Thursday, February 16, 2006

The Bombing of KPFT

KPFT was founded by journalist Larry Lee, who convinced Pacifica Radio to establish an independent radio station in Houston, TX. His dream became a reality in March of 1970. In that same year, KPFT became the first, second and only radio station in the United States to have its transmitter bombed by terrorists. More here

The first sound to emanate from 90.1 FM in Houston was the song Here Comes The Sun from the then-brand-new Beatles album, Abbey Road. About two months later on May 12 members of the KKK blew up the KPFT transmitter, and the station was off the air for weeks.
Several months after completing repairs and returning to the air, the transmitter was bombed a second time! The October 6th bombing caused much more extensive damage. The cost of the damage was estimated to be about $35,000 —that's $222,000 in today's money adjusted for inflation. KPFT was off the air for more than three months. They resumed broadcasting on Wednesday, January 20th, 1971. A guard of armed police surrounded the station. They interviewed the mayor and the chief of police who both sided with the KKK, questioning their right to broadcast, and accusing them of airing obscene records.  Arlo Guthrie performed live in studio opining his set with Alice's Restaurant. This was the song that they had been playing when the October bombers struck.  Guthrie stepped up to the mic and said:
"So I was sitting in West Palm Beach yesterday, —this is in Florida— and I said "Wow, I'm gonna go over to Houston. What am I going to do there?" I mean maybe somebody will bomb me.. I didn't have any songs about bombs, or nothing like that, so I had to write one. I'd like you to sing it with me..."
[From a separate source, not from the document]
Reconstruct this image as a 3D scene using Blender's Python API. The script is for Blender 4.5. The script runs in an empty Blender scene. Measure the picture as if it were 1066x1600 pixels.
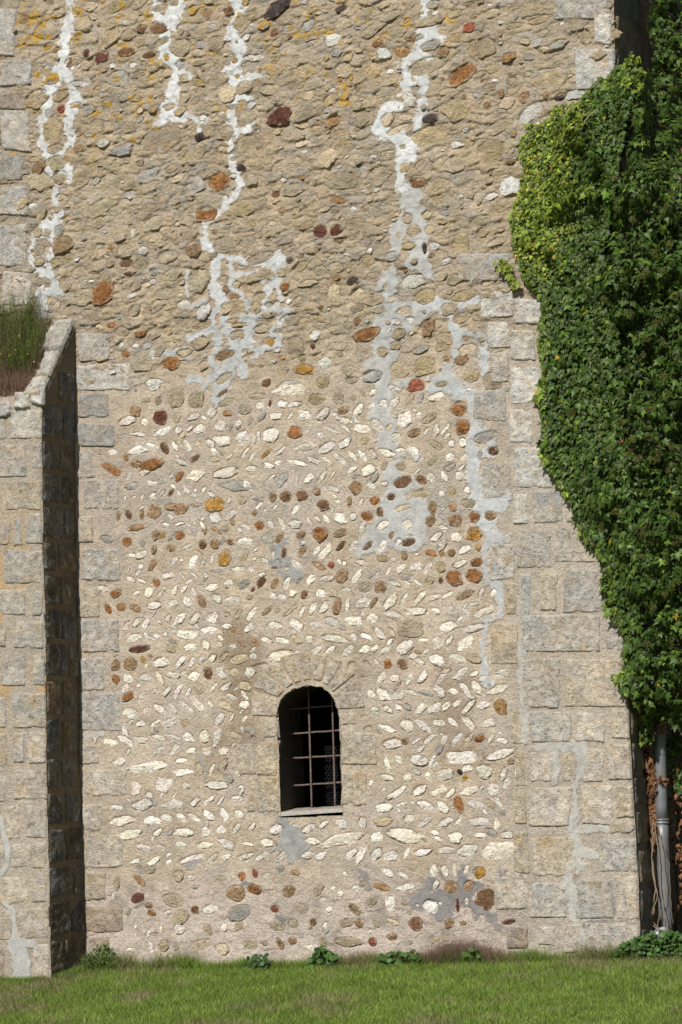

A decade later, the KKK's Grand Wizard claimed that his greatest act "was engineering the bombing of a left-wing radio station," hinting none-too-subtly at KPFT. In 1977 bomber Jimmy Dale Hutto was ratted out by FBI informant Russell Rector. Russ has been in the witness protection program since the bombing because the KKK was pretty upset about his informing. Ultimately a whole quartet were indicted: Louis R. Beam Jr., a 24 year old salesman; Peter Lout Jr., a 26 year-old construction worker; Jimmy Dale Hutto a 24 year old chemical worker, and Paul William Moratto a 24 year old electrician. Hutto for his part was arrested in February by the FBI as he was driving toward California with Moratto. His intention was to dynamite more Pacifica radio stations.

Despite the actions of these right-wing terrorists, The Pacifica Network grew to five stations: KPFA in Berkeley, KPFK in Los Angeles, WBAI in New York, WPFW in Washington, and KPFT in Houston. Until 1983 it also included KRAB in Seattle. More here.


  1. Anonymous7:55 PM

    I have been on the air at KPFT for twenty years now. I am proud of our station and our history. There is a fragment of the bombed transmitter in our building. It's on the landing half-way up the stairs.

    Thanks for the article and spreading the word about KPFT.

    Jay Lee
    Technology Bytes Radio

  2. Gavan Duffy4:43 AM

    I was associated with KPFT from 1970 to 1976. The bomber, Jimmy Dale Hutto, was also infiltrating SDS, the KKK, and the OCAW (Oil, Chemical, and Atomic Workers). No one asks, "for whom?"

    By the way, after considerable media pressure on the FBI, Hutto was arrested on Interstate 10 -- on his way to blow up the KPFK transmitter.

    Your post implies that KPFT was the first of the five Pacifica station. It is actually the fourth. Only WPFW is younger.

  3. When I re-read stories like this I realize that American conservatism has a 30+ year history of terrorism.

  4. Correction: KRAB, Seattle was initially privately owned by Lorenzo Milam. Once the FCC approved transfer, he gave it to the Jack Straw Memorial Foundation (a non-profit corporation). KRAB occasionally exchanged programs, via tape, with KPFA, KPFK, and WBAI, but KRAB was never part of the Pacifica network.